§ **Data shown**

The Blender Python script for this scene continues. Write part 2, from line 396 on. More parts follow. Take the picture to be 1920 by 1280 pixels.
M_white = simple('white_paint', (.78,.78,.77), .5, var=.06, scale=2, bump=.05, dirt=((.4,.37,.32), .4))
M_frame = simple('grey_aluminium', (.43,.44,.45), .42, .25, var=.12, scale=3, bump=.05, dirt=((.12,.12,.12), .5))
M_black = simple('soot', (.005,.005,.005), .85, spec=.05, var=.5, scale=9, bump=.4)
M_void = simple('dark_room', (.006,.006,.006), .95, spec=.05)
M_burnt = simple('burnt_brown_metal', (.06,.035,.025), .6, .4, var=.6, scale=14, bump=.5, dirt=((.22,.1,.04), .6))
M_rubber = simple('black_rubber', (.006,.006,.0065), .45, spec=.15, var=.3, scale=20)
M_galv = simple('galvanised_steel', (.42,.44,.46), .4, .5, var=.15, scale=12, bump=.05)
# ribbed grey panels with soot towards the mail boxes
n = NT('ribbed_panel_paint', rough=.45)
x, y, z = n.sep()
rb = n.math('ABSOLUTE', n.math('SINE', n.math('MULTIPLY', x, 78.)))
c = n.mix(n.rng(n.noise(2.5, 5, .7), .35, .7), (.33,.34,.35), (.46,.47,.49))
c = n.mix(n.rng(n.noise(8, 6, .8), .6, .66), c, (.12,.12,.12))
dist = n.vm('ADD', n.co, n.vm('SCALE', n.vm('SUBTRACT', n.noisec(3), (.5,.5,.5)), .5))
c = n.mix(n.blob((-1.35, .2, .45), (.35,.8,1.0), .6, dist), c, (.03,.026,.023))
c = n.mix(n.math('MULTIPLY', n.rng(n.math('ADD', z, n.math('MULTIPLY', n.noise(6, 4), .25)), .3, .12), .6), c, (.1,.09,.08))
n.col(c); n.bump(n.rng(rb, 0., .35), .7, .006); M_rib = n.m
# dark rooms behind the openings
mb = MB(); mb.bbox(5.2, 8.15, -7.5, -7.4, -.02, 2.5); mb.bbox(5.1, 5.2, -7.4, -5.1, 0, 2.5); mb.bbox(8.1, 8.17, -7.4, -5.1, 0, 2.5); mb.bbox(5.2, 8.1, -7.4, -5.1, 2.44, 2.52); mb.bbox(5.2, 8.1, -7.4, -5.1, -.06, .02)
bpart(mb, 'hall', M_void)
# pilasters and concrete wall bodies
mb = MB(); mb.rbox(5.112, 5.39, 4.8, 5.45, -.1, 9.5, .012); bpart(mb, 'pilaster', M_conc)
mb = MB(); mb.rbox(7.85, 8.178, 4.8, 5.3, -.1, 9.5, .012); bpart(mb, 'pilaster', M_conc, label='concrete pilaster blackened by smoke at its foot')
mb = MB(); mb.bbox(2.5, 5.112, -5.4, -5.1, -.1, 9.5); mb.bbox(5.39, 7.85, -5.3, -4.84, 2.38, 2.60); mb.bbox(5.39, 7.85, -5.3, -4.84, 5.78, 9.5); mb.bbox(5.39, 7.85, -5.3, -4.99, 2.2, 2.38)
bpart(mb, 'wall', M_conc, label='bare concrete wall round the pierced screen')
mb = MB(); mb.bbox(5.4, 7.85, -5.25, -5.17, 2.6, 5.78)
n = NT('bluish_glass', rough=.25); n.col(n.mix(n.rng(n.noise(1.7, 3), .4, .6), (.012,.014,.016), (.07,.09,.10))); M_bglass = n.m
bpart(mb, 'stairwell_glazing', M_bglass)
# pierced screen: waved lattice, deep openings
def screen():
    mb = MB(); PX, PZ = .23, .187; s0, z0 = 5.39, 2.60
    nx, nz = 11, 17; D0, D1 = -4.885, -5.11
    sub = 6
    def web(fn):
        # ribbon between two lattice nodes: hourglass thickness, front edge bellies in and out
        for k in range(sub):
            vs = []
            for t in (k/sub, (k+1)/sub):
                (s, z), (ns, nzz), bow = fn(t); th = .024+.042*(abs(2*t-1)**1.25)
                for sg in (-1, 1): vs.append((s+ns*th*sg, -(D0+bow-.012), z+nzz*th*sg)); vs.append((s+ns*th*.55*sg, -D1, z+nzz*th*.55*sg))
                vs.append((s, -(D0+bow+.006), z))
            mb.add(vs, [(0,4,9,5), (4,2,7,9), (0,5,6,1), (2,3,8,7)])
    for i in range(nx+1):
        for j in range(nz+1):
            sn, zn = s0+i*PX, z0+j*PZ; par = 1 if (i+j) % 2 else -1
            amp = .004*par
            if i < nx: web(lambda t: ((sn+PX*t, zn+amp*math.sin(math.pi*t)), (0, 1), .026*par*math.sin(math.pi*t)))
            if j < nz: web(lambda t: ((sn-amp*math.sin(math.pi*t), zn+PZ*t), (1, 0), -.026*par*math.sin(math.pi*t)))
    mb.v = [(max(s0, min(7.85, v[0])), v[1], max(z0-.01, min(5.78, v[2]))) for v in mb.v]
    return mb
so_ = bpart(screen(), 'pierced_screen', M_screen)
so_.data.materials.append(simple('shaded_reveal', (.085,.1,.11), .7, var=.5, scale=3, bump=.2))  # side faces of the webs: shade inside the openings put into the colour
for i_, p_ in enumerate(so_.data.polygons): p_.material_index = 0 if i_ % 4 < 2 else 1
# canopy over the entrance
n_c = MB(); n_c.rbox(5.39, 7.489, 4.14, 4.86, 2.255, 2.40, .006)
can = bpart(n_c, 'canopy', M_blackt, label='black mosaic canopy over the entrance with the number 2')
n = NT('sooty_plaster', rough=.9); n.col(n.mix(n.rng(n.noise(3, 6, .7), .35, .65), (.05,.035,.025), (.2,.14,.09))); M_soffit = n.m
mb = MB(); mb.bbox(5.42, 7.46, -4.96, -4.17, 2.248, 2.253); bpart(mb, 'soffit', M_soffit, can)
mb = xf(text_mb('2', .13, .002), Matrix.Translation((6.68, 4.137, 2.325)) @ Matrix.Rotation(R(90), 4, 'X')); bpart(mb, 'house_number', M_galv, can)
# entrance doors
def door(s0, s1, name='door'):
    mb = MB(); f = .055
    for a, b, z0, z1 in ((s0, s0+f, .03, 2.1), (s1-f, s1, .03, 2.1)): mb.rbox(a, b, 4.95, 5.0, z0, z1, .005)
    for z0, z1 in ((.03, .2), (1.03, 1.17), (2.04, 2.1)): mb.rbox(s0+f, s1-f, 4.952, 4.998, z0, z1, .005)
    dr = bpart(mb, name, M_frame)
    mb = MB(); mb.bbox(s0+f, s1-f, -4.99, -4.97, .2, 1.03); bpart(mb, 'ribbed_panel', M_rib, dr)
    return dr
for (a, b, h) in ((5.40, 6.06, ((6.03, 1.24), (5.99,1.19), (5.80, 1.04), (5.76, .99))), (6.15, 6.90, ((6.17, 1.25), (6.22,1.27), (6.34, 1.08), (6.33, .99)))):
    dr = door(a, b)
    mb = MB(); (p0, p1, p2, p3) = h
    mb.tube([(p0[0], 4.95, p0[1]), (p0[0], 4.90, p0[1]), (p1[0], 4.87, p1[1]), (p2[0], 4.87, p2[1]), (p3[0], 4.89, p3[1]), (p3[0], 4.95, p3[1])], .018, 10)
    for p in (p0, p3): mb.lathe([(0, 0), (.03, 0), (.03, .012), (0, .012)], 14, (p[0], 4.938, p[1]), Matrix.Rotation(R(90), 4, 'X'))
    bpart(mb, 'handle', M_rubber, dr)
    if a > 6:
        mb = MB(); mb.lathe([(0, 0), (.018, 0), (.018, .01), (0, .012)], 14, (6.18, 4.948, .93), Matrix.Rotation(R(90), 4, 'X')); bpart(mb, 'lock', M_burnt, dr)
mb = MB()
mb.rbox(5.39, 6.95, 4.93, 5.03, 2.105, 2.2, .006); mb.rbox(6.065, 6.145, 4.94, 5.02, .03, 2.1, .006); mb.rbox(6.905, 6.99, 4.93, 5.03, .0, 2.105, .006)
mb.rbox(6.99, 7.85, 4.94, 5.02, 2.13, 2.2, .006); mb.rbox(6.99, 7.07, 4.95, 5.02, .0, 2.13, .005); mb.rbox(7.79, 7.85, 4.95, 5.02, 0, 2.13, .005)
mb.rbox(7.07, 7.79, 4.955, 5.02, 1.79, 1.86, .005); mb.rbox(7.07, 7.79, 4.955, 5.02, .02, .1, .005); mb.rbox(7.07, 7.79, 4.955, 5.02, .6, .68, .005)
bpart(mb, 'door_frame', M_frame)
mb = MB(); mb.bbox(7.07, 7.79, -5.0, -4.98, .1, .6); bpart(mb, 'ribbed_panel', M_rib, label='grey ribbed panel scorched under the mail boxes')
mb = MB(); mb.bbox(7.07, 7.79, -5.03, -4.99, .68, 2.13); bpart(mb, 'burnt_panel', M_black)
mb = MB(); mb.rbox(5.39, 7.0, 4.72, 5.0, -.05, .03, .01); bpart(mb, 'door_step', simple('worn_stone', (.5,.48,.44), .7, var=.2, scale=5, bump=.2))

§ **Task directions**
Reproduce verbatim only this range: the first line of the material through the line that contains "var=.5, scale=9, bump=.4)", inclusive.

§ **The response**
The Blender Python script for this scene continues. Write part 2, from line 396 on. More parts follow. Take the picture to be 1920 by 1280 pixels.
M_white = simple('white_paint', (.78,.78,.77), .5, var=.06, scale=2, bump=.05, dirt=((.4,.37,.32), .4))
M_frame = simple('grey_aluminium', (.43,.44,.45), .42, .25, var=.12, scale=3, bump=.05, dirt=((.12,.12,.12), .5))
M_black = simple('soot', (.005,.005,.005), .85, spec=.05, var=.5, scale=9, bump=.4)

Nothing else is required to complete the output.